• **What the exercise asks**:
Restate the entries below verbatim.
— Begin Given entries —
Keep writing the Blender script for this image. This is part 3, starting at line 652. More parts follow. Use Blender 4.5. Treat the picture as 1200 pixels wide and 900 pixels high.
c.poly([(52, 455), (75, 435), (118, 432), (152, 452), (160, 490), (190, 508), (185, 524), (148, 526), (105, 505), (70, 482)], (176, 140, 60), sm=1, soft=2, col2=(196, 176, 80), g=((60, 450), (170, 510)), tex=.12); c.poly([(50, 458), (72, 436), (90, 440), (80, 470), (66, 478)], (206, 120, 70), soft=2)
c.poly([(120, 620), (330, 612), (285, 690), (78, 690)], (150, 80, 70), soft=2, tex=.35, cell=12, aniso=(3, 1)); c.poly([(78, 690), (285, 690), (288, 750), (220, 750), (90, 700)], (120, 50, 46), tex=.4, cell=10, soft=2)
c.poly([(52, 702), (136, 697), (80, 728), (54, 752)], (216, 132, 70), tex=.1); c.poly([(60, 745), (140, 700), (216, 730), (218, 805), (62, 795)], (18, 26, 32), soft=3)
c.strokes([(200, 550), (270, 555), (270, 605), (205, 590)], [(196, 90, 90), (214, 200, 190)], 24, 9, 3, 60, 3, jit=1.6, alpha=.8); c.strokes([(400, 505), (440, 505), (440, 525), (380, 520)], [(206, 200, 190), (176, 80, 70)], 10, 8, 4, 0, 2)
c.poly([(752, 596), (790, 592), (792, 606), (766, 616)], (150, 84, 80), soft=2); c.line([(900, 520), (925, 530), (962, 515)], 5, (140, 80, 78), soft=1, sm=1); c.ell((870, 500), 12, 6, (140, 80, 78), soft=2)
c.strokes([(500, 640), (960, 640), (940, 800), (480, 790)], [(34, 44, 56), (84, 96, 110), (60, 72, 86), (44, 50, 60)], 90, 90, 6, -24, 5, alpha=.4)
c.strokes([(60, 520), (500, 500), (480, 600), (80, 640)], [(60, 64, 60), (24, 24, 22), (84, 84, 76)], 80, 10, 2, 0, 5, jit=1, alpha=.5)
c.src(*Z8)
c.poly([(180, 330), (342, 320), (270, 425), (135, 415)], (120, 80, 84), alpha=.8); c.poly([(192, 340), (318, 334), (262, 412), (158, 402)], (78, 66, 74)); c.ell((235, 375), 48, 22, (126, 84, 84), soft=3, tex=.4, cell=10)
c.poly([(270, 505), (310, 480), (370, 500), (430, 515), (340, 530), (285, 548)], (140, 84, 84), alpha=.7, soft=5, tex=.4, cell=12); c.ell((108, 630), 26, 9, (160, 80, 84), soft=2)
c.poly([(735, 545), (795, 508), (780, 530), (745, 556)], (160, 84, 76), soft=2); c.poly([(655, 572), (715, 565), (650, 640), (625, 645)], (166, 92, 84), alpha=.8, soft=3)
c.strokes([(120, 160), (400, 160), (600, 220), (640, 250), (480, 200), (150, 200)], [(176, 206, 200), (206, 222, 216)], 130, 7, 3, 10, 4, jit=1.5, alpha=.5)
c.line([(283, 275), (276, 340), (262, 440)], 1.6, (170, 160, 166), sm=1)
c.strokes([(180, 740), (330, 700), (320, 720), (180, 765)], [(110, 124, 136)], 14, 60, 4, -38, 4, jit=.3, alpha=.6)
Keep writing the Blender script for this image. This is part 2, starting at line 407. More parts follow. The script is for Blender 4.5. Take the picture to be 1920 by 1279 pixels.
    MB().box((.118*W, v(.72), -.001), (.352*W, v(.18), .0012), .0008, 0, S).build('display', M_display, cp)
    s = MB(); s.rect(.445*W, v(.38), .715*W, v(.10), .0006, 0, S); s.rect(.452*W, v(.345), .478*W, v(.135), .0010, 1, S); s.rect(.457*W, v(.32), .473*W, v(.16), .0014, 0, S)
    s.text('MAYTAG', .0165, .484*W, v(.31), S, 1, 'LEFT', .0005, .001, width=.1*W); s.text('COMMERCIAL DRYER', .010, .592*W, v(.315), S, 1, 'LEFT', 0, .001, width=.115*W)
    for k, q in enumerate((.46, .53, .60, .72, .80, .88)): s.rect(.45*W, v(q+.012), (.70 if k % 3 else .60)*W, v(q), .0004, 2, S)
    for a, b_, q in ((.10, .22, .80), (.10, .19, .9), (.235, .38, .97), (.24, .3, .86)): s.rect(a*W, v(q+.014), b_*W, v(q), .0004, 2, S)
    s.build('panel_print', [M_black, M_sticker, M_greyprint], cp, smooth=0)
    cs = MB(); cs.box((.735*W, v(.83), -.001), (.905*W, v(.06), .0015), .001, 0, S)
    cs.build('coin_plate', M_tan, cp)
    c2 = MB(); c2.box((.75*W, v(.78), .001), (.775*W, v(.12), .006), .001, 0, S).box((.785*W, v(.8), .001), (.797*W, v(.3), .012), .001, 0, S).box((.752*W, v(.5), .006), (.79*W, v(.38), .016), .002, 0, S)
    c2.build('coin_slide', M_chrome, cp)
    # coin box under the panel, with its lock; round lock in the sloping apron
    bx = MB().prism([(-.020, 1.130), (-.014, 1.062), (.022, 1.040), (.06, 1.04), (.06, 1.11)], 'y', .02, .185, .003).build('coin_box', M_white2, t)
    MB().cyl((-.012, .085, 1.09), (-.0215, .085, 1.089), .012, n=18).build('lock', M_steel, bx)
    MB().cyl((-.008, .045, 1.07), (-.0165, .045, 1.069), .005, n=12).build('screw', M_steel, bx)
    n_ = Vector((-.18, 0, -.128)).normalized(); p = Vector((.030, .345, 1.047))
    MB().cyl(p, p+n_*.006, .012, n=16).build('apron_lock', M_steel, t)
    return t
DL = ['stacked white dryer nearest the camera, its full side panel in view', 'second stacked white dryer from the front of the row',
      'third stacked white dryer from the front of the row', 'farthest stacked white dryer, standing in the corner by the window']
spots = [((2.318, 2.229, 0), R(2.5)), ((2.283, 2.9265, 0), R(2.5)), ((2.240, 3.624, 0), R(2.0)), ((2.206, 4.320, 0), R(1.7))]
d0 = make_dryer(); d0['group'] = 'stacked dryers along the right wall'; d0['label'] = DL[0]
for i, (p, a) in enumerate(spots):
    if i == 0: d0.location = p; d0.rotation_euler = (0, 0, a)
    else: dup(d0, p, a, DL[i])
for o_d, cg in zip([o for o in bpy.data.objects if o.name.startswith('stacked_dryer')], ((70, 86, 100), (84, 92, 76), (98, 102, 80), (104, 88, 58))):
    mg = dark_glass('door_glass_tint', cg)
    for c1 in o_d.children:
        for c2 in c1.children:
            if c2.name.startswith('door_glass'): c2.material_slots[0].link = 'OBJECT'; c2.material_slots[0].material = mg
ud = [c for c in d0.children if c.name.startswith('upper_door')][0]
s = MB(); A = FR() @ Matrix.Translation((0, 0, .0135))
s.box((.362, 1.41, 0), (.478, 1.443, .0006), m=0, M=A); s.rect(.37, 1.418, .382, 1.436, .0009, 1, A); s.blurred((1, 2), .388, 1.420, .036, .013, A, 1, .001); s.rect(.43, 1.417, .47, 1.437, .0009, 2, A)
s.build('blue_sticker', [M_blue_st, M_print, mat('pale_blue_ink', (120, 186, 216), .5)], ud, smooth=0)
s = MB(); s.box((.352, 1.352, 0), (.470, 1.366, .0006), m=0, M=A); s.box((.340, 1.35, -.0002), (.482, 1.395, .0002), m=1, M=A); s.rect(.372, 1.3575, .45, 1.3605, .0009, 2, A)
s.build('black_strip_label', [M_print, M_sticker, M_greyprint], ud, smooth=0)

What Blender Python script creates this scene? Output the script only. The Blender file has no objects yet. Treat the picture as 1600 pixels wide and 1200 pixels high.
— End Given entries —
• **Problem solution**:
Keep writing the Blender script for this image. This is part 3, starting at line 652. More parts follow. Use Blender 4.5. Treat the picture as 1200 pixels wide and 900 pixels high.
c.poly([(52, 455), (75, 435), (118, 432), (152, 452), (160, 490), (190, 508), (185, 524), (148, 526), (105, 505), (70, 482)], (176, 140, 60), sm=1, soft=2, col2=(196, 176, 80), g=((60, 450), (170, 510)), tex=.12); c.poly([(50, 458), (72, 436), (90, 440), (80, 470), (66, 478)], (206, 120, 70), soft=2)
c.poly([(120, 620), (330, 612), (285, 690), (78, 690)], (150, 80, 70), soft=2, tex=.35, cell=12, aniso=(3, 1)); c.poly([(78, 690), (285, 690), (288, 750), (220, 750), (90, 700)], (120, 50, 46), tex=.4, cell=10, soft=2)
c.poly([(52, 702), (136, 697), (80, 728), (54, 752)], (216, 132, 70), tex=.1); c.poly([(60, 745), (140, 700), (216, 730), (218, 805), (62, 795)], (18, 26, 32), soft=3)
c.strokes([(200, 550), (270, 555), (270, 605), (205, 590)], [(196, 90, 90), (214, 200, 190)], 24, 9, 3, 60, 3, jit=1.6, alpha=.8); c.strokes([(400, 505), (440, 505), (440, 525), (380, 520)], [(206, 200, 190), (176, 80, 70)], 10, 8, 4, 0, 2)
c.poly([(752, 596), (790, 592), (792, 606), (766, 616)], (150, 84, 80), soft=2); c.line([(900, 520), (925, 530), (962, 515)], 5, (140, 80, 78), soft=1, sm=1); c.ell((870, 500), 12, 6, (140, 80, 78), soft=2)
c.strokes([(500, 640), (960, 640), (940, 800), (480, 790)], [(34, 44, 56), (84, 96, 110), (60, 72, 86), (44, 50, 60)], 90, 90, 6, -24, 5, alpha=.4)
c.strokes([(60, 520), (500, 500), (480, 600), (80, 640)], [(60, 64, 60), (24, 24, 22), (84, 84, 76)], 80, 10, 2, 0, 5, jit=1, alpha=.5)
c.src(*Z8)
c.poly([(180, 330), (342, 320), (270, 425), (135, 415)], (120, 80, 84), alpha=.8); c.poly([(192, 340), (318, 334), (262, 412), (158, 402)], (78, 66, 74)); c.ell((235, 375), 48, 22, (126, 84, 84), soft=3, tex=.4, cell=10)
c.poly([(270, 505), (310, 480), (370, 500), (430, 515), (340, 530), (285, 548)], (140, 84, 84), alpha=.7, soft=5, tex=.4, cell=12); c.ell((108, 630), 26, 9, (160, 80, 84), soft=2)
c.poly([(735, 545), (795, 508), (780, 530), (745, 556)], (160, 84, 76), soft=2); c.poly([(655, 572), (715, 565), (650, 640), (625, 645)], (166, 92, 84), alpha=.8, soft=3)
c.strokes([(120, 160), (400, 160), (600, 220), (640, 250), (480, 200), (150, 200)], [(176, 206, 200), (206, 222, 216)], 130, 7, 3, 10, 4, jit=1.5, alpha=.5)
c.line([(283, 275), (276, 340), (262, 440)], 1.6, (170, 160, 166), sm=1)
c.strokes([(180, 740), (330, 700), (320, 720), (180, 765)], [(110, 124, 136)], 14, 60, 4, -38, 4, jit=.3, alpha=.6)
Keep writing the Blender script for this image. This is part 2, starting at line 407. More parts follow. The script is for Blender 4.5. Take the picture to be 1920 by 1279 pixels.
    MB().box((.118*W, v(.72), -.001), (.352*W, v(.18), .0012), .0008, 0, S).build('display', M_display, cp)
    s = MB(); s.rect(.445*W, v(.38), .715*W, v(.10), .0006, 0, S); s.rect(.452*W, v(.345), .478*W, v(.135), .0010, 1, S); s.rect(.457*W, v(.32), .473*W, v(.16), .0014, 0, S)
    s.text('MAYTAG', .0165, .484*W, v(.31), S, 1, 'LEFT', .0005, .001, width=.1*W); s.text('COMMERCIAL DRYER', .010, .592*W, v(.315), S, 1, 'LEFT', 0, .001, width=.115*W)
    for k, q in enumerate((.46, .53, .60, .72, .80, .88)): s.rect(.45*W, v(q+.012), (.70 if k % 3 else .60)*W, v(q), .0004, 2, S)
    for a, b_, q in ((.10, .22, .80), (.10, .19, .9), (.235, .38, .97), (.24, .3, .86)): s.rect(a*W, v(q+.014), b_*W, v(q), .0004, 2, S)
    s.build('panel_print', [M_black, M_sticker, M_greyprint], cp, smooth=0)
    cs = MB(); cs.box((.735*W, v(.83), -.001), (.905*W, v(.06), .0015), .001, 0, S)
    cs.build('coin_plate', M_tan, cp)
    c2 = MB(); c2.box((.75*W, v(.78), .001), (.775*W, v(.12), .006), .001, 0, S).box((.785*W, v(.8), .001), (.797*W, v(.3), .012), .001, 0, S).box((.752*W, v(.5), .006), (.79*W, v(.38), .016), .002, 0, S)
    c2.build('coin_slide', M_chrome, cp)
    # coin box under the panel, with its lock; round lock in the sloping apron
    bx = MB().prism([(-.020, 1.130), (-.014, 1.062), (.022, 1.040), (.06, 1.04), (.06, 1.11)], 'y', .02, .185, .003).build('coin_box', M_white2, t)
    MB().cyl((-.012, .085, 1.09), (-.0215, .085, 1.089), .012, n=18).build('lock', M_steel, bx)
    MB().cyl((-.008, .045, 1.07), (-.0165, .045, 1.069), .005, n=12).build('screw', M_steel, bx)
    n_ = Vector((-.18, 0, -.128)).normalized(); p = Vector((.030, .345, 1.047))
    MB().cyl(p, p+n_*.006, .012, n=16).build('apron_lock', M_steel, t)
    return t
DL = ['stacked white dryer nearest the camera, its full side panel in view', 'second stacked white dryer from the front of the row',
      'third stacked white dryer from the front of the row', 'farthest stacked white dryer, standing in the corner by the window']
spots = [((2.318, 2.229, 0), R(2.5)), ((2.283, 2.9265, 0), R(2.5)), ((2.240, 3.624, 0), R(2.0)), ((2.206, 4.320, 0), R(1.7))]
d0 = make_dryer(); d0['group'] = 'stacked dryers along the right wall'; d0['label'] = DL[0]
for i, (p, a) in enumerate(spots):
    if i == 0: d0.location = p; d0.rotation_euler = (0, 0, a)
    else: dup(d0, p, a, DL[i])
for o_d, cg in zip([o for o in bpy.data.objects if o.name.startswith('stacked_dryer')], ((70, 86, 100), (84, 92, 76), (98, 102, 80), (104, 88, 58))):
    mg = dark_glass('door_glass_tint', cg)
    for c1 in o_d.children:
        for c2 in c1.children:
            if c2.name.startswith('door_glass'): c2.material_slots[0].link = 'OBJECT'; c2.material_slots[0].material = mg
ud = [c for c in d0.children if c.name.startswith('upper_door')][0]
s = MB(); A = FR() @ Matrix.Translation((0, 0, .0135))
s.box((.362, 1.41, 0), (.478, 1.443, .0006), m=0, M=A); s.rect(.37, 1.418, .382, 1.436, .0009, 1, A); s.blurred((1, 2), .388, 1.420, .036, .013, A, 1, .001); s.rect(.43, 1.417, .47, 1.437, .0009, 2, A)
s.build('blue_sticker', [M_blue_st, M_print, mat('pale_blue_ink', (120, 186, 216), .5)], ud, smooth=0)
s = MB(); s.box((.352, 1.352, 0), (.470, 1.366, .0006), m=0, M=A); s.box((.340, 1.35, -.0002), (.482, 1.395, .0002), m=1, M=A); s.rect(.372, 1.3575, .45, 1.3605, .0009, 2, A)
s.build('black_strip_label', [M_print, M_sticker, M_greyprint], ud, smooth=0)

What Blender Python script creates this scene? Output the script only. The Blender file has no objects yet. Treat the picture as 1600 pixels wide and 1200 pixels high.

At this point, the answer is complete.